Книга рассказов прозаика и журналиста Ивана Шипнигова, вошедшая в 2016 году в лонг-лист премии «Нос», особо нигде не пошумела. Но читать эту книжку — не оторваться.
Сборник про российское насущное устроен как матрешка. Детали одного сюжета мерцают в другом, реальностями заправляет первая российская мультиформатная розничная сеть. Телезрительница Нина Васильевна из однушечки на юге Москвы, уставший Ленин из Мавзолея, черная бесформенная тень — персонажи из одного рассказа кочуют в другой, и либо сами проживают новые жизни, либо мелькают в чужих. Шипнигов описывает разные группы (националисты, чиновники, чеченские женщины, бомжи, аспирантки), но дает голоса в основном самым безъязыким — пенсионерам, клеркам и вымышленным персонажам. В рассказе, давшем название сборнику, разочарованный в стране мумифицированный Ленин ругается на нефть, пока та утекает из-под Красной площади в стариковский огород на Урале. В рассказе «Тополя» балконные зеваки наблюдают за тайною жизнью деревьев во дворе, которые, по убеждению деда Макара, заставили соседа Ганнушкина зарезать жену: «Взял он ее чемоданы да и понес их в мусорку, выкинуть, значит, со злости-то. Идет, а на него тополь тот надвигается, и листва как будто шелестит: Шлюха…Шлюха…Шалава…». Шур-шур-шур так, страшно шуршит. Ну он и побежал домой, взял нож да и зарезал ее. Шлюха, мол — и зарезал». Тополя — это и деревья, и баллистические ракеты — наверняка не знает никто.
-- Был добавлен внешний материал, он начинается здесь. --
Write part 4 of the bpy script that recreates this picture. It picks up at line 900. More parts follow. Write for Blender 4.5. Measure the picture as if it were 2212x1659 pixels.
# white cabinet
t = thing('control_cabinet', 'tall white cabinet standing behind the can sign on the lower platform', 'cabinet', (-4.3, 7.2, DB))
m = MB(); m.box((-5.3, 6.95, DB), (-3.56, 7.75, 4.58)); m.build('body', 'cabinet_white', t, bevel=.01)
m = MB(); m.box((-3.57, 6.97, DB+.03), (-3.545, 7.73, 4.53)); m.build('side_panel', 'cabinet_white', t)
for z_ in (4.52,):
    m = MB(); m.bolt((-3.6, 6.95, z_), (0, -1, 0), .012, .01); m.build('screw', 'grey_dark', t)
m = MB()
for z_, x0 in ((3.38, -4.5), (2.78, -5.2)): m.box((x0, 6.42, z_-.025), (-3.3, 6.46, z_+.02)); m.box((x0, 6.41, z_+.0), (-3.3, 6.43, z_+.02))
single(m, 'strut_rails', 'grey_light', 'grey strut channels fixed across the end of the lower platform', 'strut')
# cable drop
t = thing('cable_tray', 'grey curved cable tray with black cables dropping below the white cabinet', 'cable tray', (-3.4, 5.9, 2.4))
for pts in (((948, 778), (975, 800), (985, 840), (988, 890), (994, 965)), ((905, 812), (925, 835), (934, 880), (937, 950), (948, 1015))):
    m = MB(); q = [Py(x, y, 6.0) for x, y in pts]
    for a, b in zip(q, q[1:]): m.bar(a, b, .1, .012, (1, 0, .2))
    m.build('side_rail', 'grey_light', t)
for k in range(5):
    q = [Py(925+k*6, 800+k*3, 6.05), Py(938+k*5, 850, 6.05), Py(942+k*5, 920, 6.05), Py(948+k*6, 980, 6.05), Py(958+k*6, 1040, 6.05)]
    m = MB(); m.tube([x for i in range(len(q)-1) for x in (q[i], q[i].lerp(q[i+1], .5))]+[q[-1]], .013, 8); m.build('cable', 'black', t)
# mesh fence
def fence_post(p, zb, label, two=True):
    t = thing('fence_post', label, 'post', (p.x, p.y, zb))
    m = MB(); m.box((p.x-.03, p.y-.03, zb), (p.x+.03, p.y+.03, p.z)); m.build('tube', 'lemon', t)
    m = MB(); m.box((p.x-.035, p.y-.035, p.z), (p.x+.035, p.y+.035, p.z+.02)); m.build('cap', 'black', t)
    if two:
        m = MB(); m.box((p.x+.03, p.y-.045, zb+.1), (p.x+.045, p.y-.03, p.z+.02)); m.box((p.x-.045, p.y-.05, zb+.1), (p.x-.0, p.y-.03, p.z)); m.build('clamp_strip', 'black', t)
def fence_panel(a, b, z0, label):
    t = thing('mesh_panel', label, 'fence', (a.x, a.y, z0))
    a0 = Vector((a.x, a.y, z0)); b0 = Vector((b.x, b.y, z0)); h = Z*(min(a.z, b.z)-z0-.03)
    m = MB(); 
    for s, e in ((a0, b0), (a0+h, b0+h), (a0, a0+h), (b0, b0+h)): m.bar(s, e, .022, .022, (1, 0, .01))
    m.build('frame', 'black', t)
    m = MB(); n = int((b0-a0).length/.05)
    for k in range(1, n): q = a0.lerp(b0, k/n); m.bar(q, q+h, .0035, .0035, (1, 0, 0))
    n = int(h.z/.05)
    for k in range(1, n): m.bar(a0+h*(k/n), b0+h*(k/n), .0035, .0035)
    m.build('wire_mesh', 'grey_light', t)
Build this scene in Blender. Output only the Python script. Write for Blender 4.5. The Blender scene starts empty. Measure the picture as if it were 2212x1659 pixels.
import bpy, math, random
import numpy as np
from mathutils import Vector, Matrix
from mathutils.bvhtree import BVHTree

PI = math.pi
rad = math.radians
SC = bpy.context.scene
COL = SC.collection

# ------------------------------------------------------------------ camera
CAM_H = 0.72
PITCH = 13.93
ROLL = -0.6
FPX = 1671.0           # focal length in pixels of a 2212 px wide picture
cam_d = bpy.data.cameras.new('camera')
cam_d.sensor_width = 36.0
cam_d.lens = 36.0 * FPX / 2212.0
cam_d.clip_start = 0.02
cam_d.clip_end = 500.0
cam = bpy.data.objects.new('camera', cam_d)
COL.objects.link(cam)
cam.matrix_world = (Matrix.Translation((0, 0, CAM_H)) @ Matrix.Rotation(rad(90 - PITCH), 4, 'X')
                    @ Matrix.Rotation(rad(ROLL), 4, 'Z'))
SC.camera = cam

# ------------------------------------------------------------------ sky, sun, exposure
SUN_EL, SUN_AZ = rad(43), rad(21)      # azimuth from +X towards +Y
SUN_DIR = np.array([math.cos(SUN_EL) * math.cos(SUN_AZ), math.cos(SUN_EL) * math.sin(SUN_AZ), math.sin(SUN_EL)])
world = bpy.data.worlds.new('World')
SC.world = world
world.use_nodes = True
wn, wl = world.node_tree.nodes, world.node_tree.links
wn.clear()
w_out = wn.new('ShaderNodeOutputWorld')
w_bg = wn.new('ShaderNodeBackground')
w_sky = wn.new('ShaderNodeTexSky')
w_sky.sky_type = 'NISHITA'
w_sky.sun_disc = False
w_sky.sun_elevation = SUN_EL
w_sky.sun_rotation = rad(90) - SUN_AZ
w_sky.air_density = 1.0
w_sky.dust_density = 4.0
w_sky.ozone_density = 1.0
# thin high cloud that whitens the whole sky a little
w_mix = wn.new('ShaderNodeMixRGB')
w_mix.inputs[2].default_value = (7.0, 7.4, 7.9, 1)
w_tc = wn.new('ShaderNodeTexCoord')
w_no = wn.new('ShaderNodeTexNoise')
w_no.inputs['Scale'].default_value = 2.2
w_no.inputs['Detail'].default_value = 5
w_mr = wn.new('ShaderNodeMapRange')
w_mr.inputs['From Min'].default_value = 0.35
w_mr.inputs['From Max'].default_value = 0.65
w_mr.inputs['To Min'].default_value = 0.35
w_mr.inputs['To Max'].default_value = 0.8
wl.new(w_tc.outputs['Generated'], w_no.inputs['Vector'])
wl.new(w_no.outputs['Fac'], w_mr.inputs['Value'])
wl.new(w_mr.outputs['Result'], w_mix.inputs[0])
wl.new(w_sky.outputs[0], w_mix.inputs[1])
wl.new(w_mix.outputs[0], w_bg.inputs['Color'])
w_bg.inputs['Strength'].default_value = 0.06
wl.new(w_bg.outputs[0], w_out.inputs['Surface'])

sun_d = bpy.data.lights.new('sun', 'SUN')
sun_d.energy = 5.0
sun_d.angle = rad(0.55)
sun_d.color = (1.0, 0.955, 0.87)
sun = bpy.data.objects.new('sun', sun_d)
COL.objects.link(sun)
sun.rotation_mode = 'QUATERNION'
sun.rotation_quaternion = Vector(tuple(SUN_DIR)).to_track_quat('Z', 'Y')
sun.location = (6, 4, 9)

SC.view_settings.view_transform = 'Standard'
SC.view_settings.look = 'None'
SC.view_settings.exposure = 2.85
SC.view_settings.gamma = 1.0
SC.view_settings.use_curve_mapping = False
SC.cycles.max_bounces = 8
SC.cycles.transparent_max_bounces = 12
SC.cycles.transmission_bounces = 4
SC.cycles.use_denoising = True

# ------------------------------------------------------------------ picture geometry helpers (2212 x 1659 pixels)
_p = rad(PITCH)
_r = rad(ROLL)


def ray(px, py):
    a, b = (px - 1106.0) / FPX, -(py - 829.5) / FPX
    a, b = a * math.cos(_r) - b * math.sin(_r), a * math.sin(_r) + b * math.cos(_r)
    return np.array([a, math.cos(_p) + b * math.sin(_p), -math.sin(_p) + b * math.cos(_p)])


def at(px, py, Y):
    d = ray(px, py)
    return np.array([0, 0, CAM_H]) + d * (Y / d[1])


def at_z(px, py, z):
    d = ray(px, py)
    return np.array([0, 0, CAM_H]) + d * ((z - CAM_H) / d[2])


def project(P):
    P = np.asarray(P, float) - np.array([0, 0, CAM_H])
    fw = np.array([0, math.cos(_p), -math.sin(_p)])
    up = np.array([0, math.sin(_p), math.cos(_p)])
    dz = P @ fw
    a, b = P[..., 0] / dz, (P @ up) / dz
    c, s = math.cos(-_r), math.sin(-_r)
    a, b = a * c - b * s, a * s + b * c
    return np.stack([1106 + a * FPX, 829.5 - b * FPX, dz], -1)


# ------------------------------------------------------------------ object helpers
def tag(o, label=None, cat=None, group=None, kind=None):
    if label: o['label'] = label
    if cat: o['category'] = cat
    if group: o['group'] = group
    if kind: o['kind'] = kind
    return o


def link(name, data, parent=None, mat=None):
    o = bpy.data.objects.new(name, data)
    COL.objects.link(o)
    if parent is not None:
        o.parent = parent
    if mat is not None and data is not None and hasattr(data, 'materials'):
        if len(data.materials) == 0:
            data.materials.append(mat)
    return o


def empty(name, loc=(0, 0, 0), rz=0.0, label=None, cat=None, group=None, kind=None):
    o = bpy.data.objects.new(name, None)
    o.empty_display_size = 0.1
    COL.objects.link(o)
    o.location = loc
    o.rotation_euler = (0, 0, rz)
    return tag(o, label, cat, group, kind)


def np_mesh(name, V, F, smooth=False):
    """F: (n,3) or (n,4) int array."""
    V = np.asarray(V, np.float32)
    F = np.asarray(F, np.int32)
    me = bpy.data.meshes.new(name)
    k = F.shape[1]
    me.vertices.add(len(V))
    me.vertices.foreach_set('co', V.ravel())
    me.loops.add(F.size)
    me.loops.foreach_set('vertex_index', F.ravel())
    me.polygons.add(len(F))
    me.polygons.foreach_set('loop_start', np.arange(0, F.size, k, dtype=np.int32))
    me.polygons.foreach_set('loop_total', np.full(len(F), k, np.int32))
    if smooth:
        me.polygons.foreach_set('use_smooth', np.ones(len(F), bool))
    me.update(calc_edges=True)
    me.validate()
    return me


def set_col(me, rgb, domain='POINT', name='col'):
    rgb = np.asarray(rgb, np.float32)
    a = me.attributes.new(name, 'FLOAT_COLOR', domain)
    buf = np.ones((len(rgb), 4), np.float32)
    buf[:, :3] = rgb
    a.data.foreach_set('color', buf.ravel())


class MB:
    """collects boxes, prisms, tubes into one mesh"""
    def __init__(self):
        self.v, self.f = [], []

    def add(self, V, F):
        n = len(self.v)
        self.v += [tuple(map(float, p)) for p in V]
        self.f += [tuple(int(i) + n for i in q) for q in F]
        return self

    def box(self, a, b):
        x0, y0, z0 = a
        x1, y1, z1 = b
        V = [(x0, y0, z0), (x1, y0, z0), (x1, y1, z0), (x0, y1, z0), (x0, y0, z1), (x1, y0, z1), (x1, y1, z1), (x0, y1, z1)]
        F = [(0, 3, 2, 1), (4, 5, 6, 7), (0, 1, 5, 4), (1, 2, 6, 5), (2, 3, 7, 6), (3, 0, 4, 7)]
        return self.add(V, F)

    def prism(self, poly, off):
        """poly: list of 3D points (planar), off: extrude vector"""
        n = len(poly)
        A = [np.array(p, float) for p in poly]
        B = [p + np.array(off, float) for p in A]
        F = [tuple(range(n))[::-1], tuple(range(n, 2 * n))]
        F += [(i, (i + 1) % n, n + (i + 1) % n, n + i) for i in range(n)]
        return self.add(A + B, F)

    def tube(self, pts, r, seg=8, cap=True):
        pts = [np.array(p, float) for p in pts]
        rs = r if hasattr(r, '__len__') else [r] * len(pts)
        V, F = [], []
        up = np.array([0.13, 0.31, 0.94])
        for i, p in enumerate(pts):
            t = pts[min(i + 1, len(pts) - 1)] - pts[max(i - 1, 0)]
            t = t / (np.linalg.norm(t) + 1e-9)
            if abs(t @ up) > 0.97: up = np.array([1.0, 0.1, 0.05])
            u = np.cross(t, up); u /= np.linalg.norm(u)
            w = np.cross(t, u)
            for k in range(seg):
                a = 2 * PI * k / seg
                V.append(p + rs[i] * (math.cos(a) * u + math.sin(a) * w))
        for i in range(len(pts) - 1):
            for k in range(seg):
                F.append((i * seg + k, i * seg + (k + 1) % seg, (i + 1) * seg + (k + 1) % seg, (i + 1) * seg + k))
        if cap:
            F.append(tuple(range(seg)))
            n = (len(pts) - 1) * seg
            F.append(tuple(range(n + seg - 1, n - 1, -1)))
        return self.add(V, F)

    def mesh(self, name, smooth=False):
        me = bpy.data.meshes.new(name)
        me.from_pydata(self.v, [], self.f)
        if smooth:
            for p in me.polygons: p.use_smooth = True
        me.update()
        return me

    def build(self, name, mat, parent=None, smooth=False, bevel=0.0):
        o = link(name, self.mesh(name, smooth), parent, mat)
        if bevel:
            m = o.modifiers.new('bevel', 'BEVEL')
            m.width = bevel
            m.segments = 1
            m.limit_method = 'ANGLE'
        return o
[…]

В другом рассказе французский архитектор одевает Останкинскую башню в Эйфелеву, и текущая с экранов франкофилия оборачивается повсеместными уличными минетами. Затем разъяренные патриоты выходят защищать телесердце страны и скандируют лозунги-перевертыши вроде «Единая башня — башня жуликов и воров». Эта и другая фантастика, как и положено, сильно резонирует с реальными властными языками — даже самые перекрытые сюжеты (Елена Малышева расчленяет Доктора Хауса) ясно воплощают паранойю по вездесущим врагам и терроризму, колченогий патриархат, позерскую урбанистику и предпринимательство головного мозга.
Заимствованные у классиков типажи и детали (уж сколько раз «смородиновые глаза») выглядят у Шипнигова до жути нынешними. Гротеском тянет не только от сюжетов про маленьких людей, но и от языка, который живет своей жизнью, крипово подсвечивая основные линии: как бы между прочим «Анну Волкову пыталось раздавить Главное здание МГУ». Гоголевская традиция здесь густо перемешана с ранним Пелевиным (конспирология и галлюцинации). Плюс собственный цепкий язык, автобиографические детали, и текст уже превращается в взаправдашную мифологию России-Москвы, где мысль в голове одинокой зрительницы Малахова похожа на сумасшедшую ласточку, летающую в «Охотном ряду».